--- Available data ---
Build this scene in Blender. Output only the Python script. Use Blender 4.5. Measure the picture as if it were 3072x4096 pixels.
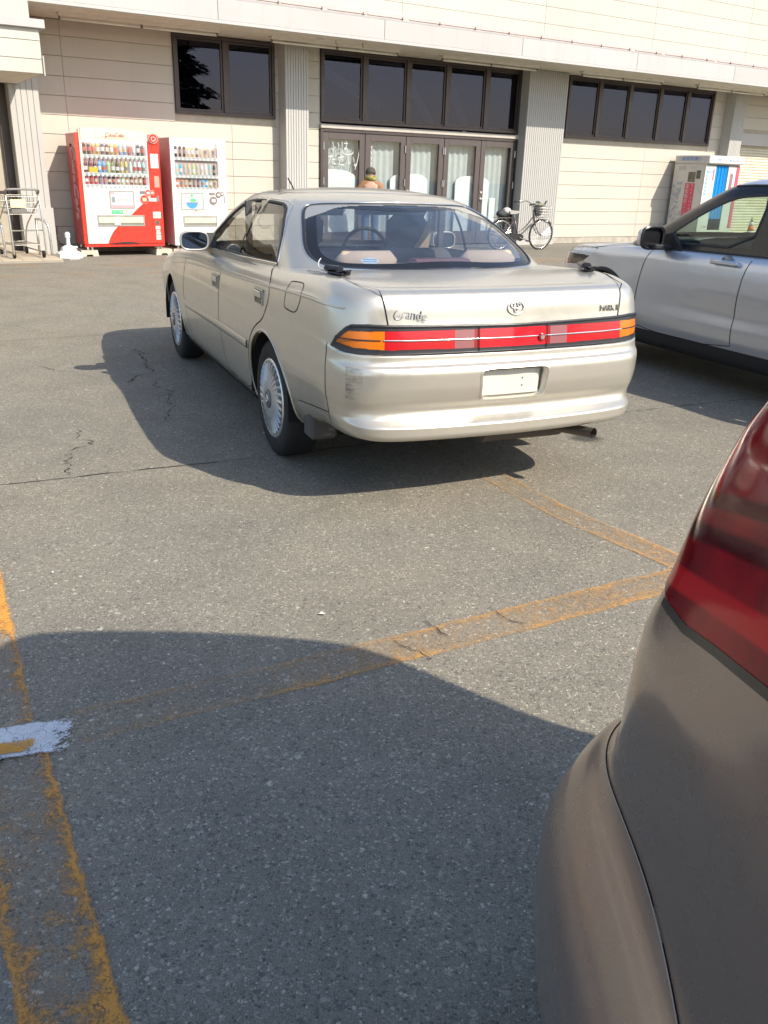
import bpy, bmesh, math, random
import numpy as np
from mathutils import Vector, Matrix
random.seed(7); rng = np.random.default_rng(7)
scene = bpy.context.scene
for _o in list(bpy.data.objects): bpy.data.objects.remove(_o, do_unlink=True)
COL = scene.collection
R_ = math.radians

# ---------------------------------------------------------------- camera
cam_d = bpy.data.cameras.new('camera'); cam = bpy.data.objects.new('camera', cam_d); COL.objects.link(cam)
cam_d.sensor_fit = 'VERTICAL'; cam_d.sensor_height = 36.0; cam_d.lens = 3407.42/4096*36.0
cam_d.clip_start = 0.05; cam_d.clip_end = 2000
CR = ((0.99951638,0.01151929,0.02888435),(-0.03109662,0.37025634,0.92840899),(0.0,0.9288582,-0.37043548))
cam.matrix_world = Matrix(((CR[0][0],CR[1][0],-CR[2][0],0),(CR[0][1],CR[1][1],-CR[2][1],0),(CR[0][2],CR[1][2],-CR[2][2],1.477),(0,0,0,1)))
scene.camera = cam

# ---------------------------------------------------------------- sky and sun
SUN_AZ, SUN_EL = R_(-34.5), R_(39.5)
SV = Vector((math.cos(SUN_EL)*math.cos(SUN_AZ), math.cos(SUN_EL)*math.sin(SUN_AZ), math.sin(SUN_EL)))
w = bpy.data.worlds.new('World'); scene.world = w; w.use_nodes = True
nt = w.node_tree; nt.nodes.clear()
sky = nt.nodes.new('ShaderNodeTexSky'); sky.sky_type = 'NISHITA'; sky.sun_disc = False
sky.sun_elevation = SUN_EL; sky.sun_rotation = math.pi/2 - SUN_AZ; sky.air_density = 1.0; sky.dust_density = 1.1; sky.ozone_density = 1.0
bg = nt.nodes.new('ShaderNodeBackground'); bg.inputs['Strength'].default_value = 0.15
wo = nt.nodes.new('ShaderNodeOutputWorld')
nt.links.new(sky.outputs[0], bg.inputs[0]); nt.links.new(bg.outputs[0], wo.inputs[0])
sd = bpy.data.lights.new('sun', 'SUN'); sd.energy = 4.0; sd.angle = R_(0.53); sd.color = (1.0, 0.91, 0.77)
so = bpy.data.objects.new('sun', sd); COL.objects.link(so)
so.rotation_euler = SV.to_track_quat('Z', 'Y').to_euler()
so.location = SV*60
scene.view_settings.view_transform = 'Standard'; scene.view_settings.look = 'None'
scene.view_settings.exposure = 0.76; scene.view_settings.gamma = 1.0
scene.view_settings.use_curve_mapping = False
scene.render.engine = 'CYCLES'
scene.cycles.use_denoising = True
scene.cycles.max_bounces = 6; scene.cycles.transparent_max_bounces = 12
scene.cycles.caustics_reflective = False; scene.cycles.caustics_refractive = False
scene.cycles.sample_clamp_indirect = 3.0

# ---------------------------------------------------------------- materials
MATS = {}
def newmat(name):
    m = bpy.data.materials.new(name); m.use_nodes = True; m.node_tree.nodes.clear(); return m
class NG:
    """small node helper"""
    def __init__(s, m):
        s.t = m.node_tree; s.out = s.n('ShaderNodeOutputMaterial')
    def n(s, typ, **k):
        x = s.t.nodes.new(typ)
        for a, v in k.items(): setattr(x, a, v)
        return x
    def l(s, a, b): s.t.links.new(a, b)
    def coord(s, kind='Object'): return s.n('ShaderNodeTexCoord').outputs[kind]
    def noise(s, vec, scale, detail=4, rough=.55, dist=0):
        x = s.n('ShaderNodeTexNoise'); x.inputs['Scale'].default_value = scale; x.inputs['Detail'].default_value = detail
        x.inputs['Roughness'].default_value = rough; x.inputs['Distortion'].default_value = dist
        if vec is not None: s.l(vec, x.inputs['Vector'])
        return x.outputs['Fac']
    def vor(s, vec, scale, feature='F1', out='Distance', rnd=1.0):
        x = s.n('ShaderNodeTexVoronoi', feature=feature); x.inputs['Scale'].default_value = scale; x.inputs['Randomness'].default_value = rnd
        if vec is not None: s.l(vec, x.inputs['Vector'])
        return x.outputs[out]
    def ramp(s, fac, stops, interp='LINEAR'):
        x = s.n('ShaderNodeValToRGB'); x.color_ramp.interpolation = interp
        e = x.color_ramp.elements
        while len(e) < len(stops): e.new(.5)
        for q, (p, c) in zip(e, stops):
            q.position = p; q.color = (*c, 1) if len(c) == 3 else c
        s.l(fac, x.inputs[0]); return x.outputs[0]
    def val(s, fac, a, b, lo=0., hi=1.):
        x = s.n('ShaderNodeMapRange'); x.inputs['From Min'].default_value = a; x.inputs['From Max'].default_value = b
        x.inputs['To Min'].default_value = lo; x.inputs['To Max'].default_value = hi; s.l(fac, x.inputs['Value']); return x.outputs[0]
    def math(s, op, a, b=None, clamp=False):
        x = s.n('ShaderNodeMath', operation=op, use_clamp=clamp)
        for i, q in enumerate((a, b)):
            if q is None: continue
            if isinstance(q, (int, float)): x.inputs[i].default_value = q
            else: s.l(q, x.inputs[i])
        return x.outputs[0]
    def mix(s, fac, a, b, blend='MIX'):
        x = s.n('ShaderNodeMix', data_type='RGBA', blend_type=blend)
        for sock, q in ((x.inputs[0], fac), (x.inputs[6], a), (x.inputs[7], b)):
            if isinstance(q, (int, float)): sock.default_value = q
            elif isinstance(q, tuple): sock.default_value = (*q, 1)
            else: s.l(q, sock)
        return x.outputs[2]
    def bump(s, h, strength=.3, dist=.01):
        x = s.n('ShaderNodeBump'); x.inputs['Strength'].default_value = strength; x.inputs['Distance'].default_value = dist
        s.l(h, x.inputs['Height']); return x.outputs[0]
    def bsdf(s, col=None, rough=.5, metal=0., spec=.5, normal=None, coat=0., coat_r=.05, link=True, **kw):
        b = s.n('ShaderNodeBsdfPrincipled')
        for k, v in (('Base Color', col), ('Roughness', rough), ('Metallic', metal), ('Specular IOR Level', spec), ('Coat Weight', coat), ('Coat Roughness', coat_r)):
            if v is None: continue
            if isinstance(v, tuple): b.inputs[k].default_value = (*v, 1)
            elif isinstance(v, (int, float)): b.inputs[k].default_value = v
            else: s.l(v, b.inputs[k])
        for k, v in kw.items():
            k = k.replace('_', ' ')
            b.inputs[k].default_value = (*v, 1) if isinstance(v, tuple) else v
        if normal is not None: s.l(normal, b.inputs['Normal'])
        if link: s.l(b.outputs[0], s.out.inputs[0])
        return b
def mat(name, col=(.5,.5,.5), rough=.5, metal=0., spec=.5, coat=0., var=.08, scale=6., bump=0., bscale=60., **kw):
    """plain surface with slight tone variation and optional fine bump"""
    if name in MATS: return MATS[name]
    m = newmat(name); g = NG(m); c = g.coord()
    f = g.noise(c, scale, 5)
    lo = tuple(x*(1-var) for x in col); hi = tuple(min(1, x*(1+var)) for x in col)
    colr = g.ramp(f, [(.3, lo), (.7, hi)])
    nrm = g.bump(g.noise(c, bscale, 3), bump, .004) if bump else None
    rr = g.val(g.noise(c, scale*2.3, 3), .3, .7, max(.02, rough-.06), min(1, rough+.06))
    g.bsdf(colr, rr, metal, spec, nrm, coat, **kw)
    MATS[name] = m; return m
def glass(name, tint=(.7,.75,.75), refl=1.0, ior=1.45, rough=0.0, veil=0.0, veil_col=(.5,.5,.48), rtint=1.0):
    if name in MATS: return MATS[name]
    m = newmat(name); g = NG(m)
    tr = g.n('ShaderNodeBsdfTransparent'); tr.inputs[0].default_value = (*tint, 1)
    gl = g.n('ShaderNodeBsdfGlossy'); gl.inputs[0].default_value = (refl, refl, min(1, refl*rtint), 1); gl.inputs['Roughness'].default_value = rough
    fr = g.n('ShaderNodeFresnel'); ge = g.n('ShaderNodeNewGeometry'); g.l(g.val(ge.outputs['Backfacing'], 0, 1, ior, 1/ior), fr.inputs[0])   # thin pane: same reflectance from both sides
    mx = g.n('ShaderNodeMixShader'); g.l(fr.outputs[0], mx.inputs[0]); g.l(tr.outputs[0], mx.inputs[1]); g.l(gl.outputs[0], mx.inputs[2])
    last = mx.outputs[0]
    if veil:
        df = g.n('ShaderNodeBsdfDiffuse'); df.inputs[0].default_value = (*veil_col, 1)
        f = g.val(g.noise(g.coord(), 5, 4), .3, .75, veil*.6, veil*1.4)
        m2 = g.n('ShaderNodeMixShader'); g.l(f, m2.inputs[0]); g.l(last, m2.inputs[1]); g.l(df.outputs[0], m2.inputs[2]); last = m2.outputs[0]
    g.l(last, g.out.inputs[0]); MATS[name] = m; return m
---
To do
Write down every line from the opening of the listing to the line with "R_ = math.radians", both included, and nothing else; the pictures are omitted.

Result for this exercise
Build this scene in Blender. Output only the Python script. Use Blender 4.5. Measure the picture as if it were 3072x4096 pixels.
import bpy, bmesh, math, random
import numpy as np
from mathutils import Vector, Matrix
random.seed(7); rng = np.random.default_rng(7)
scene = bpy.context.scene
for _o in list(bpy.data.objects): bpy.data.objects.remove(_o, do_unlink=True)
COL = scene.collection
R_ = math.radians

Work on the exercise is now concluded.